Kriegsanklage als packender Opernthriller
So „einfach“geht packendes Musiktheater, mit so schlichten Mitteln gelingt eine herausragende Aufführung. Benjamin Brittens zweiaktige, 1971 für die BBC produzierte und 1973 an Covent Garden in London uraufgeführte Oper „Owen Wingrave“hat einen wirkungsvollen Plot: Der junge Owen weigert sich, seine Ausbildung zum Militär zu machen, weil er jeglichen Krieg verabscheut. Das aber stößt bei seiner Familie, die seit Generationen Soldaten hervorgebracht hat, auf erbittertes Unverständnis. Der Weg in die Katastrophe, im Leben wie in der Liebe, ist unaufhaltsam – auch wenn für das letale Ende noch eine etwas metaphysische Spukgeschichten-Ebene eingezogen wird. Der glühende Pazifist Britten aber legt in die Geschichte die insistierende Kraft bewegender Bekenntnismusik.
Das Kammerorchester der Universität Mozarteum, das die Studioproduktion der Opernabteilung famos stützt und trägt, spielt unter der Leitung von Gernot Sahler wie auf der Stuhlkante: brillant in jederzeit transparenter Klangfülle und phänomenalen, vor allem bläserischen Details, hellwach in der Reaktion und Korrespondenz zwischen Graben und Bühne, leidenschaftlich und präsent.
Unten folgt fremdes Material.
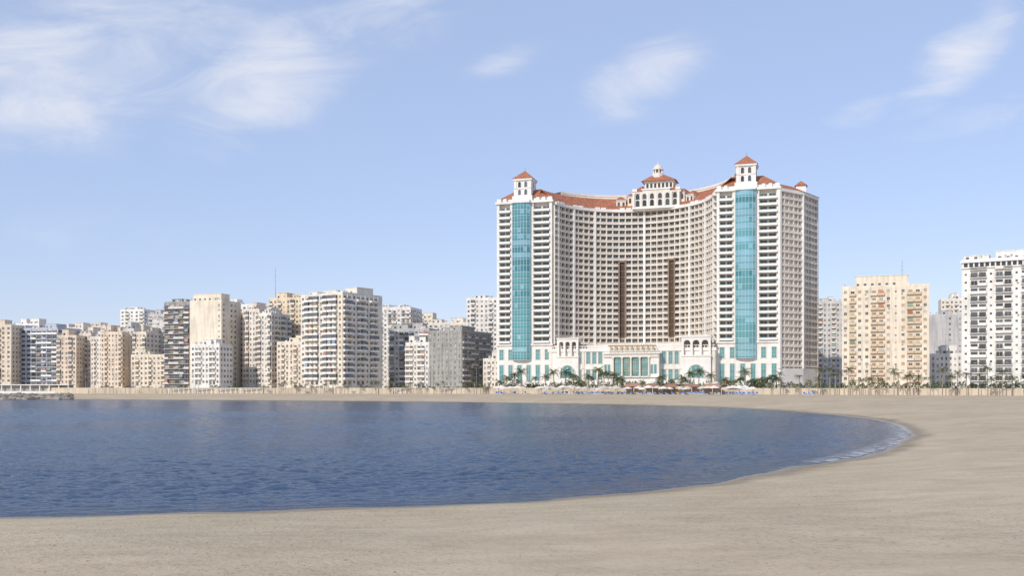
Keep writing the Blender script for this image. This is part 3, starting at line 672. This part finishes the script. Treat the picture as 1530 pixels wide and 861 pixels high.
# podium
pd=MB(); pd.box(-42,42,-6,2,0,19.5,M['hwhite']); pd.prism([(-42,2),(42,2),(30,28),(12,38),(-12,38),(-30,28)],0,22.5,M['hpink'])
pd.box(-42.5,42.5,-6.5,-6,18.7,20.3,M['hwhite']); pd.box(-42,42,-6.25,-6,9.6,10.3,M['hpink'])
for x in (-41,-30.5,-24,27,41): pd.box(x-.7,x+.7,-6.3,-6,0,18.7,M['hpink'])
for i in range(60):
    x=-41+82*i/59; pd.box(x-.15,x+.15,-6.4,-6.1,20.3,21.3,M['hwhite'])
pd.box(-42,42,-6.45,-6.05,21.3,21.6,M['hwhite'])
pd.build('podium_wall',hotel)
def arcade(p0,p1,yt):
    a,c=U(p0,-8),U(p1,-8); b=MB(); w=c-a; zt=ZL((p0+p1)/2,yt,-8); zb=zt-9
    b.box(a,c,-8,-1,0,zb,M['hwhite']); b.box(a,c,-8,-1,zt-1.4,zt,M['hwhite']); b.box(a-.4,c+.4,-8.4,-.6,zt,zt+.6,M['hwhite'])
    n=3
    for i in range(n+1):
        x=a+.6+(w-1.2)*i/n; b.box(x-.55,x+.55,-8,-7,zb,zt-1.4,M['hwhite'])
    b.box(a,c,-3,-2.9,zb,zt-1.4,M['hback2']); b.box(a-.3,c+.3,-8.3,-8,zb-.5,zb+.3,M['hpink'])
    for i in range(n):
        xa=a+1.15+(w-1.2)*i/n; xb=a+.05+(w-1.2)*(i+1)/n; xm=(xa+xb)/2; r=(xb-xa)/2
        for sg in (-1,1):
            pts=[(xm+sg*r,zt-1.4),(xm+sg*r,zt-1.4-r)]+[(xm+sg*r*cos(t*pi/12),zt-1.4-r+r*sin(t*pi/12)) for t in range(1,7)]
            b.poly([(x,-7.9,z) for x,z in pts],M['hwhite'])
    b.build('arcade',hotel)
    L_=MB(); L_.arch(7.4,6.4,-.05,M['podglass'],n=14); L_.archframe(7.4,6.4,.5,-.35,0,M['hpink'],n=14)
    for x in (-2.4,0,2.4): L_.box(x-.12,x+.12,-.15,-.06,0,5.4,M['hwhite'])
    L_.box(-3.6,3.6,-.14,-.06,2.6,2.8,M['hwhite']); L_.build('lunette_window',hotel,((a+c)/2,-8,5.3))
arcade(832,864,507); arcade(1018,1062,504)
def tallw(px,y0,y1,w,v=-6):
    z0=ZL(px,y1,v); z1=ZL(px,y0,v); h=z1-z0; b=MB()
    b.poly([(-w/2,-.05,0),(w/2,-.05,0),(w/2,-.05,h),(-w/2,-.05,h)],M['podglass']); b.box(-.05,.05,-.12,-.05,0,h,M['mullion']); b.box(-w/2,-.05,-.11,-.05,h*.6,h*.6+.12,M['mullion']); b.box(.05,w/2,-.11,-.05,h*.6,h*.6+.12,M['mullion'])
    b.box(-w/2-.3,-w/2,-.3,0,-.2,h+.3,M['hpink']); b.box(w/2,w/2+.3,-.3,0,-.2,h+.3,M['hpink']); b.box(-w/2,w/2,-.3,0,h,h+.3,M['hpink'])
    b.build('tall_window',hotel,(U(px,v),v,z0))
for px in (870,879,888,897,992,1002,1011): tallw(px,524,544,2.0); tallw(px,552,568,2.0)
# entrance portico: beige, glazed bays between piers, gilded pergola on its roof
a,c=U(902,-12),U(984,-12); po=MB(); zc=ZL(943,534,-12); wd_=c-a; zs=5.6
po.box(a,c,-12,-6,zc,zc+1.6,M['hpink']); po.box(a-.6,c+.6,-12.6,-6,zc+1.6,zc+2.2,M['hwhite']); po.box(a,c,-6.6,-6.1,0,zc,M['hpink'])
po.box(a,a+wd_*.17,-11.4,-6.6,0,zc,M['hwhite']); po.box(c-wd_*.17,c,-11.4,-6.6,0,zc,M['hwhite']); po.box(a+wd_*.17,c-wd_*.17,-11.2,-6.6,0,zs,M['hwhite'])
po.box(a-.3,c+.3,-12.2,-11.4,zs,zs+.6,M['hwhite'])
for f0 in (.325,.485,.645): po.box(a+wd_*f0,a+wd_*(f0+.03),-11.6,-6.7,zs+.6,zc,M['hwhite'])
for i in range(40): x=a+.3+(wd_-.6)*i/39; po.box(x-.12,x+.12,-12.3,-12.1,zc+2.2,zc+3.1,M['hwhite'])
po.box(a-.2,c+.2,-12.4,-12.,zc+3.1,zc+3.35,M['hwhite'])
po.build('portico',hotel)
for i in range(5):
    x=a+wd_*(.175+.1625*i); cl=MB(); cl.lathe([(.7,zs+.6),(.7,zs+1.2),(.5,zs+1.4),(.42,zc-1.),(.7,zc-.4),(.7,zc)],12,M['hpink']); cl.build('column',hotel,(x,-11.9,0))
for x0,x1 in ((.17,.325),(.355,.485),(.515,.645),(.675,.83)):
    q=MB(); xa,xb=a+wd_*x0,a+wd_*x1; q.box(xa,xb,-10.95,-10.62,zs+.6,zc,M['podglass'])
    for i in range(5): x=xa+.1+(xb-xa-.2)*i/4; q.box(x-.09,x+.09,-11.08,-10.95,zs+.6,zc,M['gold'])
    for z in (zs+3,zc-2.5): q.box(xa,xb,-11.05,-10.96,z,z+.25,M['gold'])
    q.build('entrance_glazing',hotel)
for x0 in (.02,.08,.86,.925):
    q=MB(); q.poly([(-.6,-.03,0),(.6,-.03,0),(.6,-.03,4.6),(-.6,-.03,4.6)],M['podglass']); q.box(-.8,-.6,-.2,0,-.2,4.8,M['hpink']); q.box(.6,.8,-.2,0,-.2,4.8,M['hpink']); q.build('tall_window',hotel,(a+wd_*x0+.4,-11.4,7.4))
pg=MB(); zt=ZL(943,516,-9)
for i in range(9):
    x=a+3+(c-a-6)*i/8
    for y in (-11,-7.5): pg.box(x-.2,x+.2,y-.2,y+.2,zc+2.2,zt-.6,M['gold'])
for y in (-11.3,-7.3): pg.box(a+2,c-2,y-.15,y+.15,zt-.6,zt-.2,M['gold'])
for i in range(26):
    x=a+2.3+(c-a-4.6)*i/25; pg.box(x-.1,x+.1,-12,-6.6,zt-.2,zt+.05,M['cream'])
pg.build('roof_pergola',hotel)

# ------------------------------------------------------------------ palms
def crown(seed,n,L0,dry=0):
    r=random.Random(seed); b=MB()
    for k in range(n):
        az=2*pi*k/n*2.4+r.uniform(-.3,.3); el=r.uniform(-.25,1.15); Ln=L0*r.uniform(.75,1.1)
        m=M['fronddry'] if (el<0 and r.random()<.6) or r.random()<dry else M['frond']
        p=np.array([0,0,0.]); d=np.array([cos(az)*cos(el),sin(az)*cos(el),sin(el)]); side=np.array([-sin(az),cos(az),0]); N=7; pts=[]
        for i in range(N+1):
            pts.append(p.copy()); p=p+d*Ln/N; d=d+np.array([0,0,-.24]); d/=np.linalg.norm(d)
        for i in range(N):
            q0,q1=pts[i],pts[i+1]; wv=Ln*.20*sin(pi*(i+.8)/(N+1))+.1
            for sg in (-1,1):
                for h in (0,.5):
                    s=q0+(q1-q0)*h; e=q0+(q1-q0)*(h+.3); tip=s+(q1-q0)*.9+side*sg*wv+np.array([0,0,-wv*.45*r.uniform(.5,1.5)])
                    b.poly([tuple(s),tuple(e),tuple(tip)],m)
            b.poly([tuple(q0-side*.05),tuple(q0+side*.05),tuple(q1+side*.04),tuple(q1-side*.04)],m)
    return b
def trunk(h,seed,r0=.28):
    r=random.Random(seed); b=MB(); lean=(r.uniform(-.4,.4),r.uniform(-.4,.4)); n=6
    p=(0,0,-.2); rad=r0
    for i in range(n):
        f=(i+1)/n; q=(lean[0]*f*f,lean[1]*f*f,h*f); r1=r0*(1-.4*f)+(.06 if i==n-1 else 0); b.tube(p,q,rad,r1,8,M['trunk']); p=q; rad=r1
    return b,p
def palm_proto(label,group,h,L0,n,seed,dry=0,r0=.28):
    root=thing('palm_tree',label,'palm tree',(0,0,0),0,group); t,top=trunk(h,seed,r0); t.build('trunk',root); crown(seed,n,L0,dry).build('crown',root,top); return root
def scatter(protos,spots,zf):
    used=set()
    for k,(x,y,s) in enumerate(spots):
        i=random.randrange(len(protos)); 
        if i not in used: o=protos[i]; used.add(i)
        else: o=copy_tree(protos[i])
        o.location=(x,y,zf(x,y)); o.rotation_euler[2]=random.uniform(0,6.28); o.scale=(s,)*3
    for i,p in enumerate(protos):
        if i not in used:
            for ch in list(p.children): bpy.data.objects.remove(ch)
            bpy.data.objects.remove(p)
lab='full green date palm on the promenade before the hotel podium'
pp=[palm_proto(lab,'palms before the hotel',h,3.6,34,s) for h,s in ((6.5,1),(7.4,2),(5.2,3),(4.2,4))]
sp=[]
for px in (746,757,768,774,780,790,800,815,828,845,851,857,864,870,880,893,903,909,916,923,930,960,988,1004,1018,1024,1031,1044,1062,1083,1090,1097,1106,1114,1122,1128,1134,1142,1150,1160):
    D=promD(px)+random.uniform(2,8); sp.append((X_(px,D),D,random.uniform(.65,1.2)))
scatter(pp,sp,lambda x,y:CITY)
lab='thin sparse palm in the row along the hedge right of the hotel'
pp=[palm_proto(lab,'palms along the hedge on the right',h,2.5,18,s,.2,.19) for h,s in ((7.4,11),(9.4,12),(6.2,13),(8.4,14))]
sp=[]
px=1152
while px<1545:
    D=promD(px)-random.uniform(1.,8); sp.append((X_(px,D),D,random.uniform(.65,1.25))); px+=random.choice((4,6,8,10,14,18))
scatter(pp,sp,gz)
lab='small palm with thin trunk in the row below the left apartment blocks'
pp=[palm_proto(lab,'small palms below the left apartment blocks',h,2.0,15,s,.2,.17) for h,s in ((4.4,21),(5.8,22),(3.6,23),(5.,24))]
sp=[]
px=393
while px<735:
    D=promD(px)-random.uniform(.8,5); sp.append((X_(px,D),D,random.uniform(.6,1.2))); px+=random.choice((5,7,9,13,18))
scatter(pp,sp,gz)

# ------------------------------------------------------------------ hedges
def hedge_mesh(seed,Ln):
    r=random.Random(seed); b=MB(); n=int(110*Ln)
    for _ in range(n):
        x=r.uniform(0,Ln); top=1.7+.5*sin(x*1.3+seed)+.35*sin(x*3.1+seed*2); z=r.uniform(0,1)**.7*top; y=r.gauss(0,.55)
        s=r.uniform(.10,.24); d=np.array([r.gauss(0,1),r.gauss(0,1),r.gauss(0,1)]); d/=np.linalg.norm(d); e=np.cross(d,[r.gauss(0,1),r.gauss(0,1),r.gauss(0,1)]); e/=np.linalg.norm(e)
        c=np.array([x,y,z]); b.poly([tuple(c-d*s),tuple(c+e*s*.6),tuple(c+d*s),tuple(c-e*s*.6)],M['leaf'] if r.random()<.65 else M['leaf2'])
    return b
hm=[hedge_mesh(s,9) for s in (1,2,3)]
px=1135; k=0
while px<1550:
    D=promD(px)+1.2; D2=promD(px+28)+1.2; a=(X_(px,D),D); c=(X_(px+28,D2),D2); an=atan2(c[1]-a[1],c[0]-a[0])
    o=hm[k%3].build('hedge',None,(a[0],a[1],CITY),an); o.scale=(1.,1,1.45); tag(o,'clipped green hedge segment behind the palms at the right shore','hedge','hedge segments at the right shore'); px+=9/ (D/F)*.97; k+=1
px=150
while px<735:
    D=promD(px)+2; o=hm[k%3].build('shrub_bed',None,(X_(px,D),D,CITY),0); o.scale=(random.uniform(.5,.9),1,random.uniform(.5,.9)); tag(o,'low green shrub bed on the promenade below the left apartment blocks','shrub','shrub beds below the left apartment blocks'); k+=1; px+=random.choice((20,26,36,50))
px=740
while px<1140:
    D=promD(px)+random.uniform(1.5,9); o=hm[k%3].build('shrub_bed',None,(X_(px,D),D,CITY),random.uniform(-.3,.1)); o.scale=(random.uniform(.6,1.),1,random.uniform(.8,1.9)); tag(o,'dark green shrub bed among the palms in front of the hotel','shrub','shrub beds in front of the hotel'); k+=1; px+=random.choice((7,10,14,20))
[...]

Effektvoll und effektiv zugleich ist auch die passgenaue, hochpräzise gearbeitete Inszenierung von Alexander von Pfeil: ohne deutenden Überdruck, immer klar an der Erzählung der Geschichte orientiert, in einem einfachen, von schwarzen Wänden ausweglos eingefassten Raum (Yvonne Schäfer). So bleibt man als Zuhörer und Zuschauer 100 pausenlose Minuten gebannt, quasi selbst gefangen in diesem Gefängnis der unausgelebten, unterdrückten Gefühle, in die Brittens Musik gnadenlos, aber in jedem Moment mit liebender Schärfe leuchtet.
Gewiss könnte man sich etwa bei Taesung Kim in der Titelrolle der Premierenbesetzung von Montag noch größere stimmliche Flexibilität wünschen (und von allen im neunköpfigen Ensemble bessere sprachliche Artikulation), aber das Material, das der Sänger vorführt, ist imposant. Wie überhaupt jede Rolle spezifisch besetzt und gearbeitet ist: mit Xiaofei Liu und Veronika Loy als dem um Verständnis werbenden Ausbildner-Ehepaar, mit den unerbittlichen Wingraves (Yu Hsuan Cheng und Julia Heiler), mit Mutter Julian (Chelsea Kolic) und Tochter Kate (Vera Bitter), die sich durch die Beziehung zu Owen gesellschaftlichen Aufstieg erhoffen, mit dem Kommilitonen Lechmere (Johannes Hubmer) und dem Spuk-Erzähler (Richard Glöckner). Das gemeinsame Wollen macht einzelne Unterschiede bestens wett.